The Supreme Court's recent decisions make it more difficult for victims of employment discrimination to seek relief in court, and more difficult for those victims who get their day in court to vindicate their rights. These decisions will encourage corporations to mistreat American workers in a still recovering economy. For anyone who doubts that there is conservative activism in our courts and the effects it is having, they need look no further than the decisions affecting two of our witnesses, Jamie Leigh Jones and Jack Gross.

The Supreme Court's misinterpretation of the Federal Arbitration Act in the Circuit City case threatens to undermine the effective enforcement of our civil rights laws. When Congress passed the arbitration act, it intended to provide sophisticated businesses an alternative venue to resolve their disputes. The arbitration act made arbitration agreements between businesses enforceable and directed courts to dismiss any claims governed by such agreements.

Congress never intended this law to become a hammer for corporations to use against their employees. But in Circuit City, the Supreme Court allowed for just that when it extended the scope and force of the arbitration act by judicial fiat, so as to make employment contract arbitration provisions enforceable.

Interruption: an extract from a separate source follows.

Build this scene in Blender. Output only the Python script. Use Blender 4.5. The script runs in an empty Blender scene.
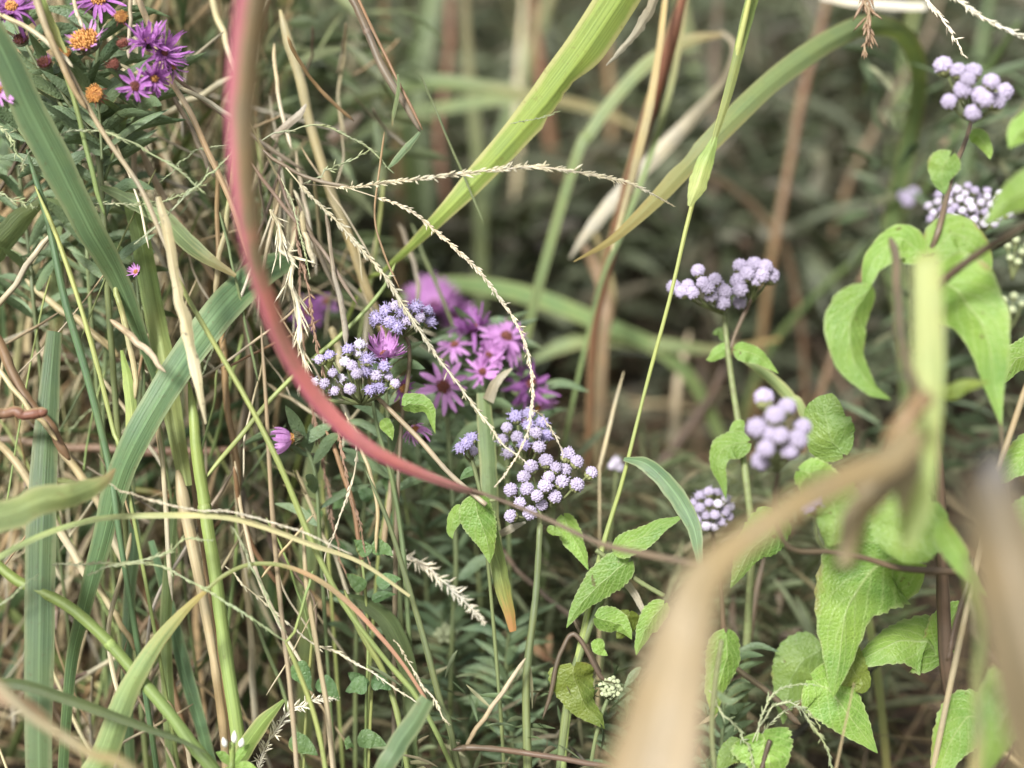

Now, after the Circuit City decision, employers are able to unilaterally strip employees of their civil rights by including arbitration clauses in every employment contract they draft. Countless large corporations have done so. Some have estimated that at least 30 million workers have unknowingly "waived" their constitutionally guaranteed right to have their civil rights claims resolved by a jury by accepting employment, which necessarily meant signing a contract that included such a clause in the fine print.

There is no rule of law in arbitration. There are no juries or independent judges in the arbitration industry. There is no appellate review. There is no transparency. And, as we will hear today from Jamie Leigh Jones, there is no justice.

Today we will also hear from Mr. Gross, whose case shows that for those employees who are able to pry open the courtroom doors, the Supreme Court has placed additional obstacles on the path to justice.

After spending 32 years working for an Iowa subsidiary of a major financial company, Mr. Gross was demoted, and his job duties were reassigned to a younger worker who was significantly less qualified. In his lawsuit under the Age Discrimination Act, a jury concluded that age had been a motivating factor in his demotion and awarded him nearly $50,000 in lost compensation.

A slim conservative majority of the Supreme Court, however, overturned the jury verdict and decided to rewrite the law. The five justices adopted a standard that the Supreme Court had itself rejected in a prior case and that Congress had rejected when enacting the Civil Rights Act of 1991. It is no wonder why Justice Stevens' dissent in Gross called the decision "an unabashed display of judicial lawmaking." It is the very definition of judicial activism when a court imposes a rule of decision rejected by its own precedent and rejected by Congress. Mr. Gross' justice was taken away when the Supreme Court decided that age discrimination had to be not only a motivating factor but the only factor.

I am concerned that the Gross decision will allow employers to discriminate on the basis of age with impunity so long as they cloak it with other reasons. As we will hear today from Mr. Gross, age discrimination too often victimizes workers who have dedicated decades of service to their employers. Older workers, who make up nearly 50 percent of the American workforce, are particularly vulnerable to discrimination during difficult economic times. In fact, age discrimination complaints filed with the Equal Employment Opportunity Commission (EEOC) jumped nearly 30 percent last year. I fear that in the wake of Gross few, if any, of these victims will achieve justice. And lower courts have been applying the rationale endorsed in the Gross case to weaken other anti-discrimination statutes, as well.

When President Obama signed the Lilly Ledbetter Fair Pay Restoration Act into law earlier this year, he reminded us of the real world impact of Supreme Court decisions on workplace rights. He said that "[economic] justice isn't about some abstract legal theory, or footnote in a casebook - it's about how our laws affect the daily realities of people's lives: their ability to make a living and care for their families and achieve their goals." He also reminded us that "making our economy work means making sure it works for everyone."